══ Recorded data

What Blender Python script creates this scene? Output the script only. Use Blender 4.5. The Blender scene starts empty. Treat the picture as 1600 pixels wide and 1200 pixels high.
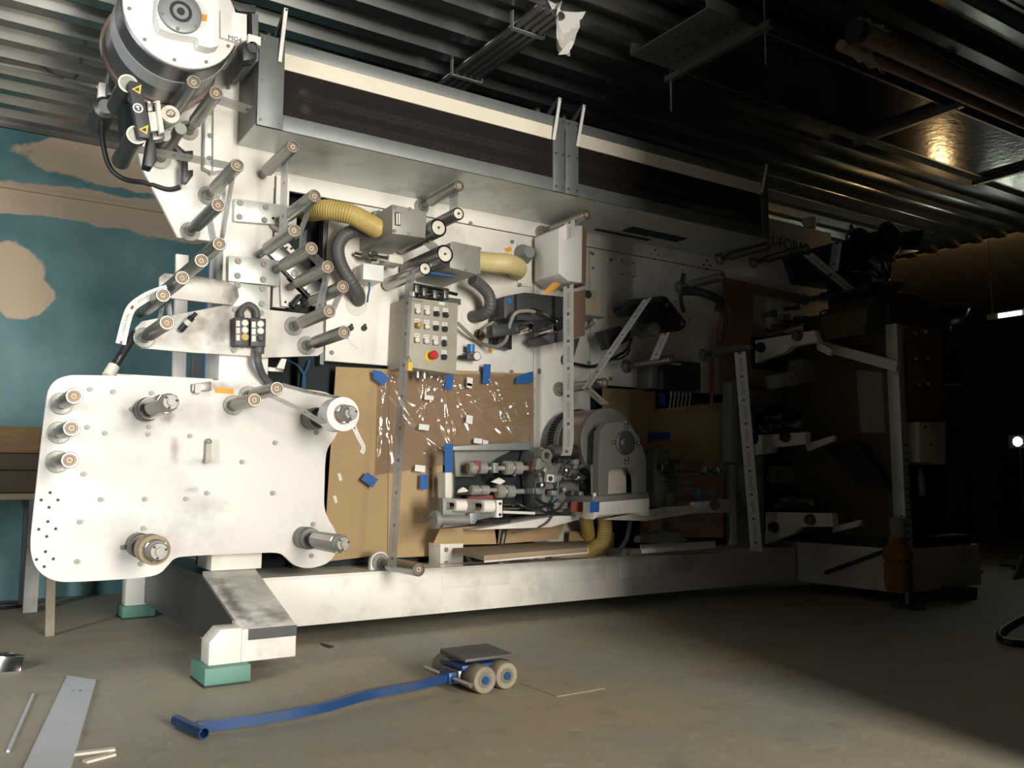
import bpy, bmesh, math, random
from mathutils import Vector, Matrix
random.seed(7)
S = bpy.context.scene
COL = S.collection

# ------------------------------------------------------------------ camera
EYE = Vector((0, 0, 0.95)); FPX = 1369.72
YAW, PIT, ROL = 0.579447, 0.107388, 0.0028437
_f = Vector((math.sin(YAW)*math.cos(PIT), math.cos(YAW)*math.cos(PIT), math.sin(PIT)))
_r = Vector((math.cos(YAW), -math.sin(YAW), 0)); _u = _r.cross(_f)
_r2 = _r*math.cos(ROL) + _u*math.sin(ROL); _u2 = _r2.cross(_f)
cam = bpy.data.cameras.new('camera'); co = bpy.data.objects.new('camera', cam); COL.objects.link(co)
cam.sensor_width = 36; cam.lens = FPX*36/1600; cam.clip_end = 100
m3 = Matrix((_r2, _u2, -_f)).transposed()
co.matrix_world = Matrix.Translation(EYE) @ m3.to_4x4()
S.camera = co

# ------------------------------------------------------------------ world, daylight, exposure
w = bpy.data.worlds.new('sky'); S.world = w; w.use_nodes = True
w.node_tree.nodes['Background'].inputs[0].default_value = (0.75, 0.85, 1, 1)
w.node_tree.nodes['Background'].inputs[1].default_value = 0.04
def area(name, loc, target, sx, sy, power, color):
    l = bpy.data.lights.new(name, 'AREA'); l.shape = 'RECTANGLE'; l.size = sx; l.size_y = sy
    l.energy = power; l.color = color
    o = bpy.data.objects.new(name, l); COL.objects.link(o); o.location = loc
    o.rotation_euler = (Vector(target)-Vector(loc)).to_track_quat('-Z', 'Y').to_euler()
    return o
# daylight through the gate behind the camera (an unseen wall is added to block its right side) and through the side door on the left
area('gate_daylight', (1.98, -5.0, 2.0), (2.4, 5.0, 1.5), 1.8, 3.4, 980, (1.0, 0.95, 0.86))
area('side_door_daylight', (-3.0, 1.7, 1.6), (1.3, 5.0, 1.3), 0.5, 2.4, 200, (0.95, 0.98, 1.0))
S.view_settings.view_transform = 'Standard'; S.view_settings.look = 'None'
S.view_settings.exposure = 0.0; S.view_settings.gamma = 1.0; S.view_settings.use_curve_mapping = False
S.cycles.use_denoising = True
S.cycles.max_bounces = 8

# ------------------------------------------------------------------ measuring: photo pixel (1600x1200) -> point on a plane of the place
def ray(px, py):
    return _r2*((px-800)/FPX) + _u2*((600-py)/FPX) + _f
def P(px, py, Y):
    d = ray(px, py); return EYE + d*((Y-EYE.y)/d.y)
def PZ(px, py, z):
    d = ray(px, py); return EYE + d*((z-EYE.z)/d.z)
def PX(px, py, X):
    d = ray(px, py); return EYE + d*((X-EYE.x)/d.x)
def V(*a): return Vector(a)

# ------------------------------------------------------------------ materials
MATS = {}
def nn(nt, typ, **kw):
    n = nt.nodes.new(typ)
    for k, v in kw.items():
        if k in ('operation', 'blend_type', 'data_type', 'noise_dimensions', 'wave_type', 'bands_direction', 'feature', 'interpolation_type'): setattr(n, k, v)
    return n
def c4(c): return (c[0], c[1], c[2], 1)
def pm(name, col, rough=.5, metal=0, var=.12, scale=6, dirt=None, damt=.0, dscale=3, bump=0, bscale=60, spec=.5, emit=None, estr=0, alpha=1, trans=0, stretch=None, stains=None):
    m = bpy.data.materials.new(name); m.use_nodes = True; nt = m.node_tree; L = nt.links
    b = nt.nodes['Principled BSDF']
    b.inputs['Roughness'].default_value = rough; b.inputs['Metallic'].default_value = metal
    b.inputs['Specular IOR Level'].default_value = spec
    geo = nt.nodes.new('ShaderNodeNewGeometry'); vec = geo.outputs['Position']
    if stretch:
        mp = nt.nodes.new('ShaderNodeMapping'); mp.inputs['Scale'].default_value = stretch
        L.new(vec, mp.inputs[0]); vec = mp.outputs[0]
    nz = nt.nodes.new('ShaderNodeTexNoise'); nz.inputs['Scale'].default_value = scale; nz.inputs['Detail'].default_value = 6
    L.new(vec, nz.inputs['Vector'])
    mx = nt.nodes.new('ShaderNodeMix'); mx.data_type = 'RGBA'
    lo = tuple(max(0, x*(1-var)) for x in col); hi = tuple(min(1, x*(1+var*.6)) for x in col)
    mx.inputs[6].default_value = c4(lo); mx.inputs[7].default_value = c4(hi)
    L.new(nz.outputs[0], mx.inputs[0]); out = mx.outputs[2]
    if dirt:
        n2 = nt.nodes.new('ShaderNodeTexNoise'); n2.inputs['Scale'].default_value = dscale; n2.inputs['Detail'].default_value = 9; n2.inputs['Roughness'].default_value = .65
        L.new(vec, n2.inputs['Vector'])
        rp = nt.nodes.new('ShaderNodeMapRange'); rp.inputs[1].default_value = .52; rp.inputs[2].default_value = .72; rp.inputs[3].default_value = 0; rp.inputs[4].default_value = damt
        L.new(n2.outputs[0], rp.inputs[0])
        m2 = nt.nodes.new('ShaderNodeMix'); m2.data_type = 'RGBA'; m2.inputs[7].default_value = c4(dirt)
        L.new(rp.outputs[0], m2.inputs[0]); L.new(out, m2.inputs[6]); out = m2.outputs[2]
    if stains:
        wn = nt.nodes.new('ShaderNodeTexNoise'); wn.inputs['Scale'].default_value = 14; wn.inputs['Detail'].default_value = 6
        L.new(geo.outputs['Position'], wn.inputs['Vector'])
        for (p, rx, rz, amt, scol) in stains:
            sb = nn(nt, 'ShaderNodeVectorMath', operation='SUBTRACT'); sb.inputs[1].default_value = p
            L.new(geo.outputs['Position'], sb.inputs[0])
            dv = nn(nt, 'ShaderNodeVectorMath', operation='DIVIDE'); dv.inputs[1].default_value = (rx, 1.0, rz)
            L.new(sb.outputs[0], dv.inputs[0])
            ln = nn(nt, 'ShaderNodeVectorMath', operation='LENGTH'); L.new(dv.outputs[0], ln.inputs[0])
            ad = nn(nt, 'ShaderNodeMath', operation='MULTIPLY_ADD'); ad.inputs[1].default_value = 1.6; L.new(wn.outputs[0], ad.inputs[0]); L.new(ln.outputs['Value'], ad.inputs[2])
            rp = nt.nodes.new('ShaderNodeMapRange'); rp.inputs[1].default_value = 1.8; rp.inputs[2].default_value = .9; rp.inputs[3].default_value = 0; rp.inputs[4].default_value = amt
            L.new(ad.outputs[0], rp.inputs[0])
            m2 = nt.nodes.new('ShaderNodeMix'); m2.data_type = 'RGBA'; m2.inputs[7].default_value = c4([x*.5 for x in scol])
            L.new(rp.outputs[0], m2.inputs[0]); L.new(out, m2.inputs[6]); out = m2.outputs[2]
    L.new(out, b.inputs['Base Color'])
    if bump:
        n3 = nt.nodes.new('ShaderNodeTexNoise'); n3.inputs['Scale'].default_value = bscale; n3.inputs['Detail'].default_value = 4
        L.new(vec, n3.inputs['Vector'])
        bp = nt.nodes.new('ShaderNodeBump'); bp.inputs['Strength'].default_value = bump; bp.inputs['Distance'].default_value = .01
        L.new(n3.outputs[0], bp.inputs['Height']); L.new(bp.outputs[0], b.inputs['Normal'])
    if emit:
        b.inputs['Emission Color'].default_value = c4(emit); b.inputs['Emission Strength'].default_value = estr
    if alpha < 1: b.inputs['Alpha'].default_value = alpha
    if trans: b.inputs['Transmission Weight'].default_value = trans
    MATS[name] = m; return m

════

* [Set exercise] The data above needs to be retyped exactly, with the images left out.

* [Answer for the task]
What Blender Python script creates this scene? Output the script only. Use Blender 4.5. The Blender scene starts empty. Treat the picture as 1600 pixels wide and 1200 pixels high.
import bpy, bmesh, math, random
from mathutils import Vector, Matrix
random.seed(7)
S = bpy.context.scene
COL = S.collection

# ------------------------------------------------------------------ camera
EYE = Vector((0, 0, 0.95)); FPX = 1369.72
YAW, PIT, ROL = 0.579447, 0.107388, 0.0028437
_f = Vector((math.sin(YAW)*math.cos(PIT), math.cos(YAW)*math.cos(PIT), math.sin(PIT)))
_r = Vector((math.cos(YAW), -math.sin(YAW), 0)); _u = _r.cross(_f)
_r2 = _r*math.cos(ROL) + _u*math.sin(ROL); _u2 = _r2.cross(_f)
cam = bpy.data.cameras.new('camera'); co = bpy.data.objects.new('camera', cam); COL.objects.link(co)
cam.sensor_width = 36; cam.lens = FPX*36/1600; cam.clip_end = 100
m3 = Matrix((_r2, _u2, -_f)).transposed()
co.matrix_world = Matrix.Translation(EYE) @ m3.to_4x4()
S.camera = co

# ------------------------------------------------------------------ world, daylight, exposure
w = bpy.data.worlds.new('sky'); S.world = w; w.use_nodes = True
w.node_tree.nodes['Background'].inputs[0].default_value = (0.75, 0.85, 1, 1)
w.node_tree.nodes['Background'].inputs[1].default_value = 0.04
def area(name, loc, target, sx, sy, power, color):
    l = bpy.data.lights.new(name, 'AREA'); l.shape = 'RECTANGLE'; l.size = sx; l.size_y = sy
    l.energy = power; l.color = color
    o = bpy.data.objects.new(name, l); COL.objects.link(o); o.location = loc
    o.rotation_euler = (Vector(target)-Vector(loc)).to_track_quat('-Z', 'Y').to_euler()
    return o
# daylight through the gate behind the camera (an unseen wall is added to block its right side) and through the side door on the left
area('gate_daylight', (1.98, -5.0, 2.0), (2.4, 5.0, 1.5), 1.8, 3.4, 980, (1.0, 0.95, 0.86))
area('side_door_daylight', (-3.0, 1.7, 1.6), (1.3, 5.0, 1.3), 0.5, 2.4, 200, (0.95, 0.98, 1.0))
S.view_settings.view_transform = 'Standard'; S.view_settings.look = 'None'
S.view_settings.exposure = 0.0; S.view_settings.gamma = 1.0; S.view_settings.use_curve_mapping = False
S.cycles.use_denoising = True
S.cycles.max_bounces = 8

# ------------------------------------------------------------------ measuring: photo pixel (1600x1200) -> point on a plane of the place
def ray(px, py):
    return _r2*((px-800)/FPX) + _u2*((600-py)/FPX) + _f
def P(px, py, Y):
    d = ray(px, py); return EYE + d*((Y-EYE.y)/d.y)
def PZ(px, py, z):
    d = ray(px, py); return EYE + d*((z-EYE.z)/d.z)
def PX(px, py, X):
    d = ray(px, py); return EYE + d*((X-EYE.x)/d.x)
def V(*a): return Vector(a)

# ------------------------------------------------------------------ materials
MATS = {}
def nn(nt, typ, **kw):
    n = nt.nodes.new(typ)
    for k, v in kw.items():
        if k in ('operation', 'blend_type', 'data_type', 'noise_dimensions', 'wave_type', 'bands_direction', 'feature', 'interpolation_type'): setattr(n, k, v)
    return n
def c4(c): return (c[0], c[1], c[2], 1)
def pm(name, col, rough=.5, metal=0, var=.12, scale=6, dirt=None, damt=.0, dscale=3, bump=0, bscale=60, spec=.5, emit=None, estr=0, alpha=1, trans=0, stretch=None, stains=None):
    m = bpy.data.materials.new(name); m.use_nodes = True; nt = m.node_tree; L = nt.links
    b = nt.nodes['Principled BSDF']
    b.inputs['Roughness'].default_value = rough; b.inputs['Metallic'].default_value = metal
    b.inputs['Specular IOR Level'].default_value = spec
    geo = nt.nodes.new('ShaderNodeNewGeometry'); vec = geo.outputs['Position']
    if stretch:
        mp = nt.nodes.new('ShaderNodeMapping'); mp.inputs['Scale'].default_value = stretch
        L.new(vec, mp.inputs[0]); vec = mp.outputs[0]
    nz = nt.nodes.new('ShaderNodeTexNoise'); nz.inputs['Scale'].default_value = scale; nz.inputs['Detail'].default_value = 6
    L.new(vec, nz.inputs['Vector'])
    mx = nt.nodes.new('ShaderNodeMix'); mx.data_type = 'RGBA'
    lo = tuple(max(0, x*(1-var)) for x in col); hi = tuple(min(1, x*(1+var*.6)) for x in col)
    mx.inputs[6].default_value = c4(lo); mx.inputs[7].default_value = c4(hi)
    L.new(nz.outputs[0], mx.inputs[0]); out = mx.outputs[2]
    if dirt:
        n2 = nt.nodes.new('ShaderNodeTexNoise'); n2.inputs['Scale'].default_value = dscale; n2.inputs['Detail'].default_value = 9; n2.inputs['Roughness'].default_value = .65
        L.new(vec, n2.inputs['Vector'])
        rp = nt.nodes.new('ShaderNodeMapRange'); rp.inputs[1].default_value = .52; rp.inputs[2].default_value = .72; rp.inputs[3].default_value = 0; rp.inputs[4].default_value = damt
        L.new(n2.outputs[0], rp.inputs[0])
        m2 = nt.nodes.new('ShaderNodeMix'); m2.data_type = 'RGBA'; m2.inputs[7].default_value = c4(dirt)
        L.new(rp.outputs[0], m2.inputs[0]); L.new(out, m2.inputs[6]); out = m2.outputs[2]
    if stains:
        wn = nt.nodes.new('ShaderNodeTexNoise'); wn.inputs['Scale'].default_value = 14; wn.inputs['Detail'].default_value = 6
        L.new(geo.outputs['Position'], wn.inputs['Vector'])
        for (p, rx, rz, amt, scol) in stains:
            sb = nn(nt, 'ShaderNodeVectorMath', operation='SUBTRACT'); sb.inputs[1].default_value = p
            L.new(geo.outputs['Position'], sb.inputs[0])
            dv = nn(nt, 'ShaderNodeVectorMath', operation='DIVIDE'); dv.inputs[1].default_value = (rx, 1.0, rz)
            L.new(sb.outputs[0], dv.inputs[0])
            ln = nn(nt, 'ShaderNodeVectorMath', operation='LENGTH'); L.new(dv.outputs[0], ln.inputs[0])
            ad = nn(nt, 'ShaderNodeMath', operation='MULTIPLY_ADD'); ad.inputs[1].default_value = 1.6; L.new(wn.outputs[0], ad.inputs[0]); L.new(ln.outputs['Value'], ad.inputs[2])
            rp = nt.nodes.new('ShaderNodeMapRange'); rp.inputs[1].default_value = 1.8; rp.inputs[2].default_value = .9; rp.inputs[3].default_value = 0; rp.inputs[4].default_value = amt
            L.new(ad.outputs[0], rp.inputs[0])
            m2 = nt.nodes.new('ShaderNodeMix'); m2.data_type = 'RGBA'; m2.inputs[7].default_value = c4([x*.5 for x in scol])
            L.new(rp.outputs[0], m2.inputs[0]); L.new(out, m2.inputs[6]); out = m2.outputs[2]
    L.new(out, b.inputs['Base Color'])
    if bump:
        n3 = nt.nodes.new('ShaderNodeTexNoise'); n3.inputs['Scale'].default_value = bscale; n3.inputs['Detail'].default_value = 4
        L.new(vec, n3.inputs['Vector'])
        bp = nt.nodes.new('ShaderNodeBump'); bp.inputs['Strength'].default_value = bump; bp.inputs['Distance'].default_value = .01
        L.new(n3.outputs[0], bp.inputs['Height']); L.new(bp.outputs[0], b.inputs['Normal'])
    if emit:
        b.inputs['Emission Color'].default_value = c4(emit); b.inputs['Emission Strength'].default_value = estr
    if alpha < 1: b.inputs['Alpha'].default_value = alpha
    if trans: b.inputs['Transmission Weight'].default_value = trans
    MATS[name] = m; return m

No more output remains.